Bernard’s apartment was also sparse, lots of open space, two dining tables for his guests and a couple of sofas. He had photographs of his daughters on a cabinet along with books and their degrees. Their bedrooms were on the mezzanine floor and the kitchen was the busiest looking part.

Bernard’s cook was also a tuk-tuk driver and he took us to the Royal Botanical Gardens in Peradeniya, a few miles just outside of the main Kandy city. We spent the entire morning in the gardens, walking the beautifully maintained paths through trees from around the world. The botanical garden had its roots in the 1800s (roots! get it? haha.) and there were some enormous trees with trunks so wide you would need five long-armed people standing finger to finger with their arms stretched out to go around it! Lots of palm trees and bamboo clusters as well, with the paper-thin barks of bamboo rolled up like rough parchment paper on the grounds, secret messages from the squirrels to the bees.
The friendly wind kept us cool and we had a lovely morning, ending it with iced tea from the café.

We went to the city center next which was chock full of buses – I had no idea Kandy was such a central point for travel. We went to the famous Kandy Muslim Hotel; I tried to calm Fahad’s apprehensions about the name, quoting my favorite travel website's reviews but it wasn’t till he actually tasted the food that he admitted it was a great decision. The hotel, which is actually a two-storied restaurant (perhaps it had some rooms too) in the bustling market area, was famous for its samosas, rice curries and parathas. We had a very buttery, heavy meal of soft doughy parathas broken into pieces and fried with chicken and veggies, absolutely delicious. A definite thumbs-up! The restaurant has a fairly roadside casual diner feel to it with dingy lighting, whirling fans and plastic table covers, but the food is delicious, the service quick and we sat by the windows through which the breeze kept us cool. By now the morning’s white clouds had turned darker, heavier.

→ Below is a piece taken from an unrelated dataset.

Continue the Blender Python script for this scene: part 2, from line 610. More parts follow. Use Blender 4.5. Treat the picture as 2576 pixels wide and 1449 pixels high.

We walked around the market, sat in the small square because we liked the song choice of some local boys who had set up a barbeque grill there. Later as we looked for a money exchanger, a man heard us and told us he knew of a jewelry shop that would give us a very good rate. I was apprehensive but Fahad said that’s just how it works – but the more the man talked, the more uncomfortable we got, and when he finally took us into a jewelry shop it turned out to be a Pakistani family’s and the men there didn’t seem too excited, they told us to come back later.

The man who had taken us there told us to follow him to another shop but we were pretty sure we didn’t want to – we tried to be polite and firm but he was one leechy man! It finally ended with us asking a tuk-tuk driver to take us somewhere and that man shouting ‘no, don’t take them anywhere! Find another tuk-tuk’ and a final farewell ‘fuck you!’
After the profusion of politeness and affection we’d been met with in the country, the rudeness of that man struck even more forcefully. The tuk-tuk man looked pretty embarrassed but we decided to just walk away. For some reason, one such fuck-you event seems to happen to us on each journey. Shows you that even the nicest of places have a couple of jackasses – evens the field out more you know!

Just before it started to rain we found a hippy café where the coffee was super expensive but served in beautiful china and the bathrooms clean, and there was wi-fi! Yay. And nice music. What better way to enjoy a downpour in the day than by a large glass window over a cup of strong creamy cappuccino and WhatsApping the perfection to friends back at home?

The rain stopped again and we walked to Sacred Tooth Temple, a lovely compound with fountains right by the lake. It was twilight by now and the light diffused yellow pink blue in the diffused soaked clouds, the air was cool and every now and then it sprinkled. We walked through the temple, read the story of Buddha’s sacred tooth, I got hit on by a 10 year old who told me he loved me and then we decided to head back home because it had started to rain again and I was deathly scared for my camera.

The man at the place where we had kept our shoes gave us a discount because we were their ‘Pakistani brothers’ and on our way back we stopped at a cute bar where we sat on the balcony while the old man in a cowboy hat inside played Christmas music.

We picked up sandwiches from our halal restaurant again, and ate inside our room, following the meal with a couple of rounds of Monopoly Deal.

Nothing like a lack of technology to bring a couple closer together and bond over card games. Not that we didn’t try – we went to a DVD store but they didn’t have USBs and the only thing we had was Fahad’s work laptop which didn’t have a DVD player (yeah, like what?!). The shop didn’t have any USBs so we made our peace with an early night (not much to do in Kandy at night but that’s what makes the days more fulfilling and beautiful). And really, one of my favorite things about Sri Lanka was the lack of TVs in the houses.